Peterson Directed Handwriting

If your child/children were born with natural, beautiful penmanship, then you have my permission to skip this post. However, if you are like me and search for a handwriting decoder ring in the cereal box then this review might be just for you. (Just kidding about the decoder ring.) I was very excited when I was on the TOS Crew list that reviewed Peterson Directed Handwriting Print E-Workbooks.

I admit that I had let handwriting fall down the to-do list. I admit I had two children who really needed handwriting to be near the top of the to-do list. The timing of this review was perfect for us! So, sit back and let me share a bit with you.

Peterson Directed Handwriting is a company that has been around since 1908. They offer handwriting kits for classroom and homeschool, distance learning, supplemental items and the e-workbooks, which I reviewed. They also offer excellent customer service; I was greatly impressed by Mr. Nelson’s desire to answer my questions and assist in making this product a success for my students.

I was able to review the following e-workbooks:

Print Step 1 (Kindergarten)- $19.95 – Individual License

Print Step 2 (Grade One)- $19.95 – Individual License

Print Step 3 (Printing Fluently)- #19.95 – Individual License

(Individual license means for one teacher)

I used these products for 3 of my children; 4yr old who had never had official handwriting instruction, a 7 year old who formed letters incorrectly and an 8 year old who needed work on legibility. Here’s a little secret; I had all three of mine start with Print Step 1. With the issues the oldest two had, I felt they could benefit from starting at the beginning and I am so glad I did! Since I print the practice pages from my computer, they had no clue it was “kindergarten” work. I think, depending on the needs of your child, it could be use regardless of age.
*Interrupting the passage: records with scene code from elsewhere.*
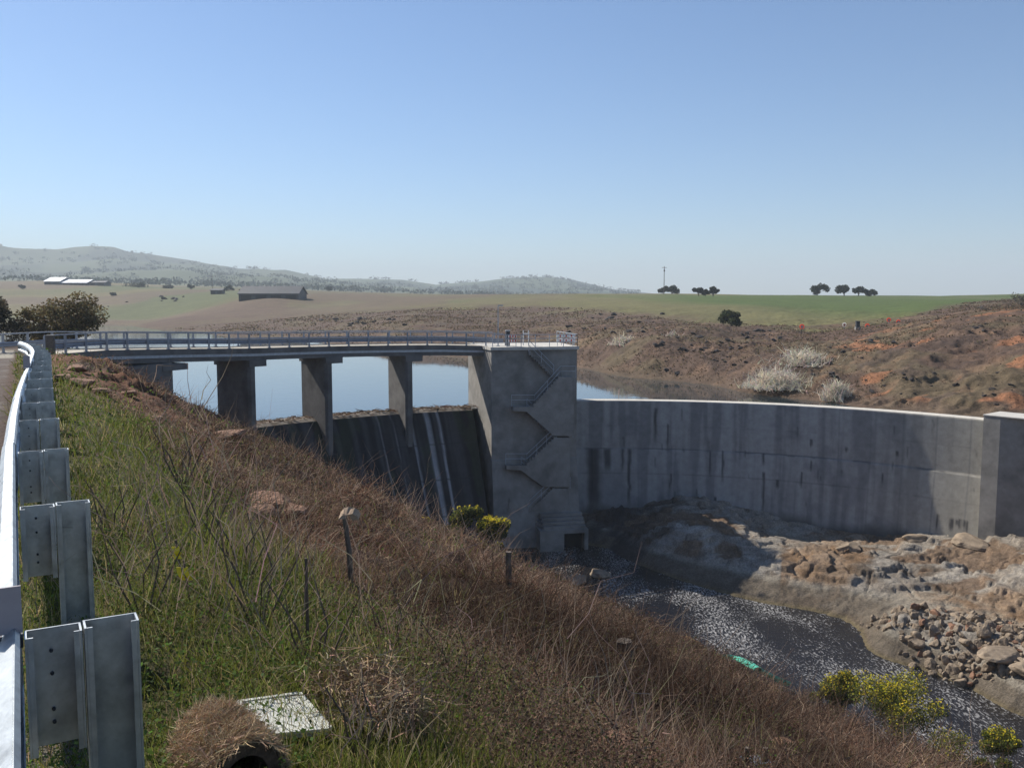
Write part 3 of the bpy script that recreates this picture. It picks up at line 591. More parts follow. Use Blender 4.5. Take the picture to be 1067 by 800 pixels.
# ------------------------------------------------------------------ NEAR GUARDRAIL
gp = [(85,648),(57,523),(45,468),(41,437),(40,416),(41,403),(42,393),(43,385),(44,378),(45,372.5),(45,368),(42,363.5),(36,359.5),(28,357)]
W = []
for px, py in gp:
    d = ray(px, py); tt_ = (-.97+.0138*2.65)/(d[2]+.0138*d[1]); W.append(d*tt_)
W = np.array(W)
s0 = W[0]; pre = [s0+np.array([.864, -1.58, .025])*k for k in (4, 3, 2, 1)]
W = np.vstack([pre, W]); seglen = np.r_[0, np.cumsum(np.linalg.norm(np.diff(W[:, :2], axis=0), axis=1))]
LEN = seglen[-1]
def wpos(s):
    p = np.array([np.interp(s, seglen, W[:, k]) for k in range(3)]); h = .4
    a = np.array([np.interp(min(s+h, LEN), seglen, W[:, k]) for k in range(3)]); b = np.array([np.interp(max(s-h, 0), seglen, W[:, k]) for k in range(3)])
    d = a-b; d /= np.linalg.norm(d); return p, d, np.array([d[1], -d[0], 0])/math.hypot(d[0], d[1])
gr = empty('guardrail', tuple(s0-np.array([0, 0, .73])), 'galvanised steel crash barrier with paired channel posts running along the left edge', 'guardrail')
sB = seglen[4]; sp = 1.80; k = 0; s = sB
svals = [sB-1.8*j for j in (2, 1)]+[seglen[4+j] for j in range(4)]
s = seglen[7]+1.8
while s < LEN-.2: svals.append(s); s += 1.8
def chan(p, d, n, w, dep, top, bot, x0, lipdir):  # C-channel: web across the rail direction
    mb = MB(); t_ = .006; up = np.array([0, 0, 1.])
    P = lambda a, b, z: p+n*a+d*b+up*z
    def bx(a0, a1, b0, b1): mb.hexa([P(a0, b0, bot), P(a1, b0, bot), P(a1, b1, bot), P(a0, b1, bot)], [P(a0, b0, top), P(a1, b0, top), P(a1, b1, top), P(a0, b1, top)])
    bx(x0, x0+w, 0, t_); bx(x0, x0+t_, -dep, -.001); bx(x0+w-t_, x0+w, -dep, -.001)
    bx(x0+t_+.001, x0+t_+.016, -dep, -dep+t_); bx(x0+w-t_-.016, x0+w-t_-.001, -dep, -dep+t_)
    return mb
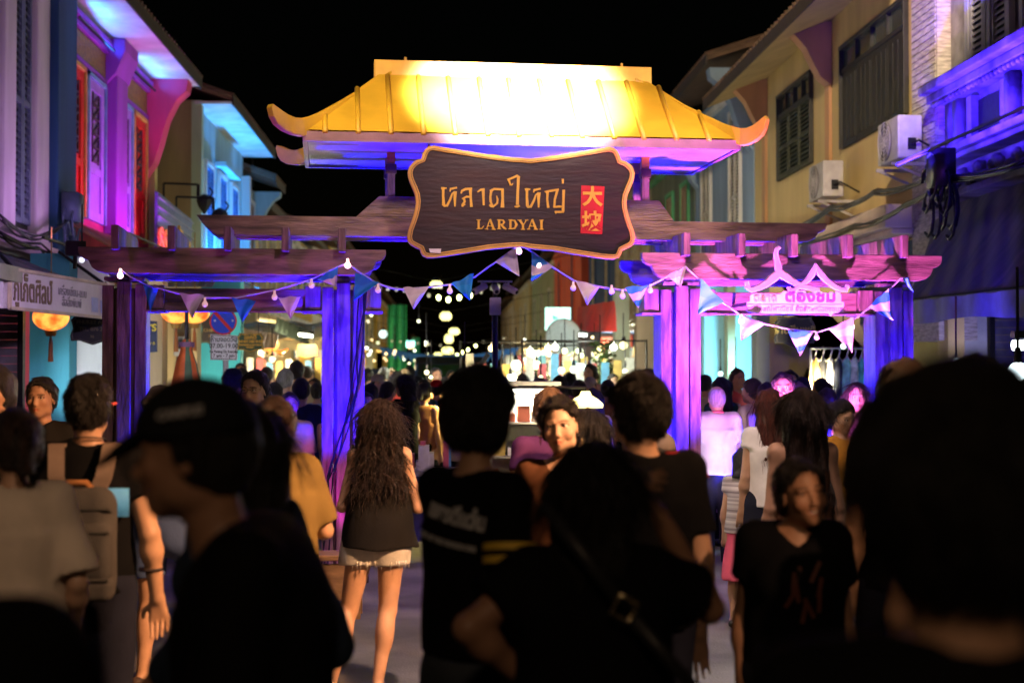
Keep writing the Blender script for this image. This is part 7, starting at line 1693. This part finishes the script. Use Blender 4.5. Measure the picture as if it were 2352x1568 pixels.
# backpack man
J = joints(arms={'elR': (0.235, -0.03, 1.10), 'wrR': (0.255, 0.03, 0.85)})
H5 = tall(858, 5.2)
Pm = person("person", H5, locD(204, 5.2), 4, "person with short black hair carrying a grey brown backpack, arm hanging down", J=J, skin='warm', hair='short', top=dict(mat=blk, hem=0.88, sleeve=0.5, loose=0.022), bottom=dict(kind='trousers', mat=jeanb), res=0.009, hfine=('R',), locks=500, seed=9, curl=(0.3, 0.55))
s5 = H5 / 1.7
m = MB(); m.prism([(-0.15 * s5, -0.142 * s5, 1.18 * s5), (0.17 * s5, -0.142 * s5, 1.18 * s5), (0.17 * s5, -0.142 * s5, 1.285 * s5), (-0.15 * s5, -0.142 * s5, 1.285 * s5)], (0, 0.03, 0)); cpart(Pm, m, "shirt_panel", mat("panel_blue", (0.03, 0.22, 0.7), 0.7, var=0, col2=(0.12, 0.45, 0.85), scale=6))
bpk = bpy.data.objects.new("backpack", None); COL.objects.link(bpk); bpk.location = Pm.location + Vector((0, 0, 0.8)); 
tag(bpk, "grey brown backpack worn on both shoulders with a tan top handle", "backpack")
def rbox(c, h, r):
    def fn(X, Y, Z):
        q = [np.abs(X - c[0]) - h[0] + r, np.abs(Y - c[1]) - h[1] + r, np.abs(Z - c[2]) - h[2] + r]
        return np.sqrt(sum(np.maximum(v, 0) ** 2 for v in q)) + np.minimum(np.maximum(np.maximum(q[0], q[1]), q[2]), 0) - r
    return fn, [c[i] - h[i] for i in range(3)], [c[i] + h[i] for i in range(3)]
g = Field((-0.2, -0.4, 0.7), (0.2, 0.0, 1.35), 0.008)
for c_, h_, r_, k_ in (((0, -0.20 * s5, 1.09 * s5), (0.132, 0.075, 0.2), 0.07, 0.01), ((0, -0.235 * s5, 1.06 * s5), (0.125, 0.07, 0.10), 0.035, 0.006), ((0, -0.24 * s5, 0.93 * s5), (0.128, 0.075, 0.04), 0.025, 0.004)): g.put(*rbox(c_, h_, r_), k_)
g.all(lambda X, Y, Z: 0.003 * wob(X, Y, Z, 1.2), '+')
canvas = cloth_mat("canvas_grey", (0.085, 0.08, 0.078), 0.9); strapm = cloth_mat("strap_tan", (0.2, 0.15, 0.125), 0.9)
def bkid(mesh_or_mb, nm, mt, smooth=True):
    if isinstance(mesh_or_mb, MB): o = mesh_or_mb.build(nm, mt, None, smooth)
    else: mesh_or_mb.materials.append(mt); o = bpy.data.objects.new(nm, mesh_or_mb); COL.objects.link(o)
    o.parent = bpk; o.matrix_basis = Matrix.Translation(-Vector((0, 0, 0.8))); return o
bpk.rotation_euler = Pm.rotation_euler
bkid(g.mesh("bag"), "bag", canvas)
for q in (-1, 1):
    m = MB()
    def st(i, j, q=q):
        t = i; pts = [(0.055, -0.17, 1.24), (0.085, -0.165, 1.31), (0.10, -0.085, 1.425), (0.10, 0.06, 1.425), (0.11, 0.13, 1.3)]; k = min(3, int(t * 4)); f_ = t * 4 - k; a, b_ = pts[k], pts[k + 1]
        return (q * (a[0] + (b_[0] - a[0]) * f_ + (j - 0.5) * 0.06) * s5, (a[1] + (b_[1] - a[1]) * f_ - 0.012) * s5, (a[2] + (b_[2] - a[2]) * f_ + 0.012) * s5)
    m.grid(st, 20, 3, 0, thick=(0, 0.0, 0.012)); bkid(m, "strap", strapm)
m = MB(); m.tube([(-0.05, -0.2, 1.285 * s5), (-0.03, -0.215, 1.315 * s5), (0.03, -0.215, 1.315 * s5), (0.05, -0.2, 1.285 * s5)], 0.013, 6); bkid(m, "handle", cloth_mat("leather_tan", (0.4, 0.18, 0.07)))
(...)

And they all looked forward to handwriting each day.

There are four steps to Peterson Directed Handwriting; this method focuses on training your muscle memory to make the strokes instead of visually guiding the strokes:

  1. Illustrate and describe: the letter strokes are shown in different colors and there are word phrases to indentify the stroke. Such as small down, roll around and slide; that is for the number 5.
  2. Air Writing: Use the arm to make big strokes and write the letters/numbers in the air while talking out the strokes.
  3. Finger tracking with chant: With the printed page, the child writes with their finger, while letting the chanting of strokes guide them instead of relying on visual.
  4. Write and Say: The page is broken into two parts; unlined and lined. The child practices first on the unlined then moves onto the lined where he/she can practice control.

The program is very easy to use. I just printed out the page I needed for the day, we would go through the four steps and that was it. I was concerned that my children would find the chanting a bit tiresome but it was a huge help to them. They would get into a rhythm quickly and I could tell a big difference in the handwriting very quickly. I found that my 7 year old was catching herself on incorrect letter formation during other work and making the necessary corrections. Fabulous!

I have to say that Peterson was such a blessing for my 7 year old. She often starts her letters at the bottom instead of the top and I always thought something was a bit off but could never figure out what. Her grip was all wrong! The way she was holding her pencil caused her to curve her hand to form her letters so it was easier to form them incorrectly.

There is no teacher’s manual included with the e-workbooks but that is not an issue at all. Peterson’s website has a plethora of information on their method and it is a simple, yet effective, method. For a mom of 7, being able to print as needed from the e-workbooks is a blessing to my homeschool budget. It is also nice when a child may need extra practice and I can just print out more for them.

Peterson’s offers supplemental products such as pencil grippers, triangular pencils, alphabet cards and more. There is also a wealth of information on the website that is so helpful even if you are not using the Peterson Directed Program.

Now I must share the not so good stuff.

Peterson-handwriting.com can be a bit difficult to navigate. There is a wealth of information there, but sadly it can be confusing to find it. Honestly, if I had not been given this to review, I probably would not have used it as the website would have been a huge turn off.

The pages print in color. I do not have a color printer so the coloring of the strokes was not useful for us.

Personally, I dislike the three-lined handwriting pages. My children seem to do better with two lines.

Overall, I think Peterson Directed Handwriting is a great program worth taking a look at. If you have any questions, you can go here (click on meet live) to talk online with Rand. Or check out this 20 minute overview. You can even take a look at the e-workbook pages.

Make sure you check out what the rest of the crew has to say about Peterson Directed Handwriting.

***Disclaimer: As a member of TOS Crew, I received a complimentary copy of this product for review. No other compensation was made.

One thought on “Peterson Directed Handwriting

  1. Ha – decoder ring for your handwriting – that’s the same joke my hubby always says about his own penmanship! :) That’s why it’s important to him that the kids do better! We like Getty-Dubay Italic but I want to look into this Peterson that you recommended. Thanks!